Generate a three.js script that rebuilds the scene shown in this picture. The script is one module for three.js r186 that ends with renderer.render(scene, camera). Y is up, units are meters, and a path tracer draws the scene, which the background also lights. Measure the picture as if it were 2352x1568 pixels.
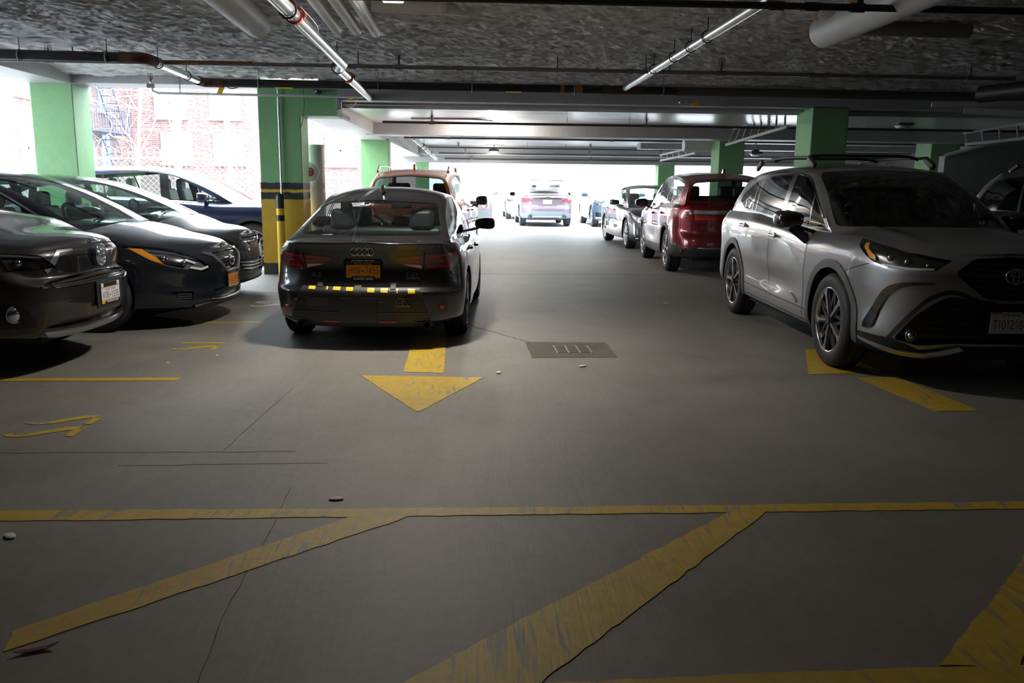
import * as THREE from 'three';
import { mergeGeometries, mergeVertices } from 'three/addons/utils/BufferGeometryUtils.js';
import { RoundedBoxGeometry } from 'three/addons/geometries/RoundedBoxGeometry.js';
import { TextGeometry } from 'three/addons/geometries/TextGeometry.js';
import { FontLoader } from 'three/addons/loaders/FontLoader.js';
import { RectAreaLightUniformsLib } from 'three/addons/lights/RectAreaLightUniformsLib.js';
import { ImprovedNoise } from 'three/addons/math/ImprovedNoise.js';

// ---------------------------------------------------------------- camera, sky, light, exposure
const scene = new THREE.Scene();
const camera = new THREE.PerspectiveCamera(43.805, 2352 / 1568, 0.05, 400);
camera.rotation.order = 'YXZ';
camera.position.set(0, 1.42, 0);
camera.rotation.set(-0.18194, -0.05788, 0.011);

const renderer = new THREE.WebGLRenderer({ antialias: true });
renderer.toneMapping = THREE.LinearToneMapping;
renderer.toneMappingExposure = 1.0;
renderer.shadowMap.enabled = true;
RectAreaLightUniformsLib.init();

scene.background = new THREE.Color().setRGB(0.84, 0.93, 1.0);   // pale overcast daylight beyond the openings
scene.backgroundIntensity = 15;

const LAMP_WARM = [1.0, 0.93, 0.82];
// ---------------------------------------------------------------- small helpers
function rng(seed) { let a = seed >>> 0; return () => { a = (a + 0x6D2B79F5) >>> 0; let t = a; t = Math.imul(t ^ (t >>> 15), t | 1); t ^= t + Math.imul(t ^ (t >>> 7), t | 61); return ((t ^ (t >>> 14)) >>> 0) / 4294967296; }; }
const R0 = rng(7);
const noise = new ImprovedNoise();
const nz = (x, y, z = 0) => noise.noise(x, y, z);
const fbm = (x, y, z = 0, o = 4) => { let a = 0, f = 1, w = 0.5; for (let i = 0; i < o; i++) { a += w * nz(x * f, y * f, z * f + i * 7.3); f *= 2.03; w *= 0.5; } return a; };
const used = {};
function numbered(n) { used[n] = (used[n] ?? -1) + 1; return used[n] ? n + '_' + String(used[n]).padStart(3, '0') : n; }
function tag(o, label, category, group) { o.userData.label = label; o.userData.category = category; if (group) o.userData.group = group; return o; }
function shade(o) { o.traverse((c) => { if (c.isMesh) { c.castShadow = true; c.receiveShadow = true; } }); return o; }
function add(o) { shade(o); scene.add(o); return o; }
function thing(name, label, category, group) { const o = new THREE.Group(); o.name = numbered(name); scene.add(o); return tag(o, label, category, group); }
function part(name, geo, mat, parent) { const m = new THREE.Mesh(geo, mat); m.name = name; m.castShadow = m.receiveShadow = true; parent.add(m); return m; }
function one(name, geo, mat, label, category, group) { const m = new THREE.Mesh(geo, mat); m.name = numbered(name); m.castShadow = m.receiveShadow = true; scene.add(m); return tag(m, label, category, group); }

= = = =

*Stated goal:*
Print out the material word for word, omitting the pictures.

*Written response:*
Generate a three.js script that rebuilds the scene shown in this picture. The script is one module for three.js r186 that ends with renderer.render(scene, camera). Y is up, units are meters, and a path tracer draws the scene, which the background also lights. Measure the picture as if it were 2352x1568 pixels.
import * as THREE from 'three';
import { mergeGeometries, mergeVertices } from 'three/addons/utils/BufferGeometryUtils.js';
import { RoundedBoxGeometry } from 'three/addons/geometries/RoundedBoxGeometry.js';
import { TextGeometry } from 'three/addons/geometries/TextGeometry.js';
import { FontLoader } from 'three/addons/loaders/FontLoader.js';
import { RectAreaLightUniformsLib } from 'three/addons/lights/RectAreaLightUniformsLib.js';
import { ImprovedNoise } from 'three/addons/math/ImprovedNoise.js';

// ---------------------------------------------------------------- camera, sky, light, exposure
const scene = new THREE.Scene();
const camera = new THREE.PerspectiveCamera(43.805, 2352 / 1568, 0.05, 400);
camera.rotation.order = 'YXZ';
camera.position.set(0, 1.42, 0);
camera.rotation.set(-0.18194, -0.05788, 0.011);

const renderer = new THREE.WebGLRenderer({ antialias: true });
renderer.toneMapping = THREE.LinearToneMapping;
renderer.toneMappingExposure = 1.0;
renderer.shadowMap.enabled = true;
RectAreaLightUniformsLib.init();

scene.background = new THREE.Color().setRGB(0.84, 0.93, 1.0);   // pale overcast daylight beyond the openings
scene.backgroundIntensity = 15;

const LAMP_WARM = [1.0, 0.93, 0.82];
// ---------------------------------------------------------------- small helpers
function rng(seed) { let a = seed >>> 0; return () => { a = (a + 0x6D2B79F5) >>> 0; let t = a; t = Math.imul(t ^ (t >>> 15), t | 1); t ^= t + Math.imul(t ^ (t >>> 7), t | 61); return ((t ^ (t >>> 14)) >>> 0) / 4294967296; }; }
const R0 = rng(7);
const noise = new ImprovedNoise();
const nz = (x, y, z = 0) => noise.noise(x, y, z);
const fbm = (x, y, z = 0, o = 4) => { let a = 0, f = 1, w = 0.5; for (let i = 0; i < o; i++) { a += w * nz(x * f, y * f, z * f + i * 7.3); f *= 2.03; w *= 0.5; } return a; };
const used = {};
function numbered(n) { used[n] = (used[n] ?? -1) + 1; return used[n] ? n + '_' + String(used[n]).padStart(3, '0') : n; }
function tag(o, label, category, group) { o.userData.label = label; o.userData.category = category; if (group) o.userData.group = group; return o; }
function shade(o) { o.traverse((c) => { if (c.isMesh) { c.castShadow = true; c.receiveShadow = true; } }); return o; }
function add(o) { shade(o); scene.add(o); return o; }
function thing(name, label, category, group) { const o = new THREE.Group(); o.name = numbered(name); scene.add(o); return tag(o, label, category, group); }
function part(name, geo, mat, parent) { const m = new THREE.Mesh(geo, mat); m.name = name; m.castShadow = m.receiveShadow = true; parent.add(m); return m; }
function one(name, geo, mat, label, category, group) { const m = new THREE.Mesh(geo, mat); m.name = numbered(name); m.castShadow = m.receiveShadow = true; scene.add(m); return tag(m, label, category, group); }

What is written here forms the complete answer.